Ranking horror movies I tried to watch before bolting from the room

January 7, 2022 — by Shannon Ma
Four mainstream horror movies that left a lasting impression on me.
‘A Quiet Place’ and ‘The Conjuring’ deserve the critical praise they’ve received.

The screen goes pitch black, matching the darkness of the theater, and the silence is so jarring one could hear a pin drop. Then, a deafening roar makes the hair on my neck stand, and a life-size doll with a knife in hand lurches at me through the screen. My shrieks of terror bounce off the walls of the movie theater.

Some movie-watchers thrive on these experiences of blood-curdling adrenaline, but not me. I’ve only ever sat through one complete horror movie in my entire life. Innumerable times, I’ve endured about 20 minutes before sprinting out of a friend’s living room feeling either overwhelmed with horror or revolted by an idiotic plot. But do not underestimate the number of key insights that those 20 minutes can tell me.

Here I present my expert opinion, outshining Rotten Tomatoes by miles, on four of the most mainstream horror films ranked first to worst.


1. “A Quiet Place” (2018)

If anyone thought a movie consisting almost entirely of silence would not work as horror, John Krasinski, who directed and acted in “A Quiet Place,” proved them absolutely wrong. 

In a world where sound provokes enormous underground creatures to pop out and elicit deadly strikes, the Abbott family, consisting of a father, mother, their deaf daughter and their younger son, embark on a journey to seek refuge and find a way to fight the monsters back. Just one fate-determining challenge: being silent the entire time.

 If I were a director and knew a movie revolving around the concept of silence would turn out this masterfully, I’d make all my movies with purely diegetic sound. The extreme feeling of suspense that the silence creates, accompanied with engaging visuals on screen, deftly communicates the story and keeps viewers engrossed. 

Furthermore, the cast is filled with talented stars who act powerfully: Krasinski, Emily Blunt, Noah Jupe and — most outstanding of all — deaf actress Millicent Simmons, who deftly played a deaf character in the movie. 

As I watched the movie, I was so intrigued by the plot that I forgot I was watching a horror movie. Instead of intentionally incorporating a lame abundance of jump-scares, as if to scream at the audience — “Hey! You asked for horror, and we delivered!” — “A Quiet Place” only bases horror aspects, such as grotesque visuals and violence, around its strong plot. Needless to say, I ended up actually finishing the movie.
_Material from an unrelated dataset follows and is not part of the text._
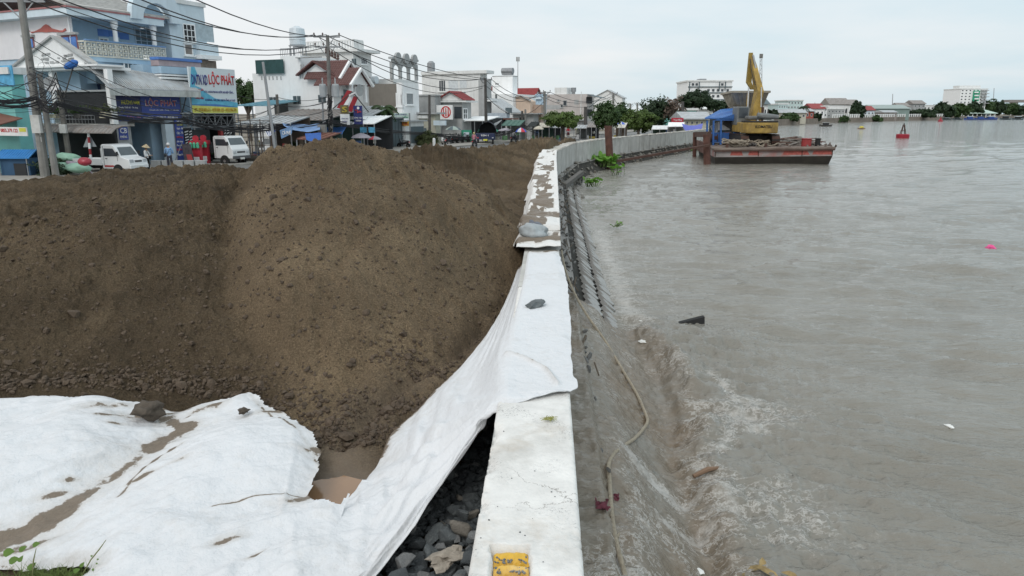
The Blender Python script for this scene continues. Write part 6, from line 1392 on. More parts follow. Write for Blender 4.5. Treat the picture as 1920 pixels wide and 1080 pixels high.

2. “The Conjuring 1” (2013)

Its apprehension-inducing plot and strong visual contrast, thanks to clever screenplay, make “The Conjuring” an overall strong contributor to the genre. In some specific scenes, because of the warm lighting, I genuinely forgot I was viewing a scary film. Similar to “A Quiet Place,” horror aspects revolve around the plot, instead of vice versa, which was a pleasure to see.

However, the buildup to the climax felt 20 years long. You know there’s something wrong the instant you get the urge to fast-forward. Why is the same closet door creaking open for the fifth time? Is something actually going to happen this time? I found myself pondering repeatedly. 


3. “A Quiet Place 2” (2020)

A basic failed sequel. Following the awe-inspiring work of “A Quiet Place,” the prospect of a sequel was announced. People’s hopes were inevitably too high. The movie followed the path of so many other sequels: It fell far short of the original.

Although director Krasinski didn’t fail to maintain the suspense factor that made “A Quiet Place I” shine, the sequel still neglected to provide an interesting resolution to the family finding control over the noise-attacking creatures that haunted them their entire lives. 

Throughout the movie, conflicts and moments of fear are extremely superficial because the plot is so predictable. Oh no, the deaf daughter almost couldn’t get across the river to defeat the creature? Guess what, we know she has to survive and succeed because her family would decease otherwise and the movie wouldn’t have a resolution.


4. “Black Christmas” (2019)

If I was an official movie critic (on second thought, I actually am), I would categorize “Black Christmas” as a comedy instead of as horror. The movie showcases 1.5 hours of a flimsy, misogynistic plot revolving around a college girl who spends the entire film literally walking headfirst into the most obvious signs of danger. She feels threatened by the antagonists — buck-toothed frat boys who believe they are almighty by dressing like vampires and executing fake voodoo magic. 

Poker-face acting is another delight, as well as a myriad of plot holes that are foolish to the point of being entertaining; I believe you should experience them for yourself instead of me spoiling them here.



Horror movies are a risky hit-or-miss; I always say the poorest ones are interchangeably horror and comedy. It is easy for a horror film to cater to the singular goal of scaring the living daylights out of audience members; as a result, films often fall significantly short in key movie aspects such as plotline, acting and overarching message. But no matter where they fall on the spectrum from best to worst, most horror films occupy a spot in your memory long after you finish watching them, even if it’s for only the first 20 minutes.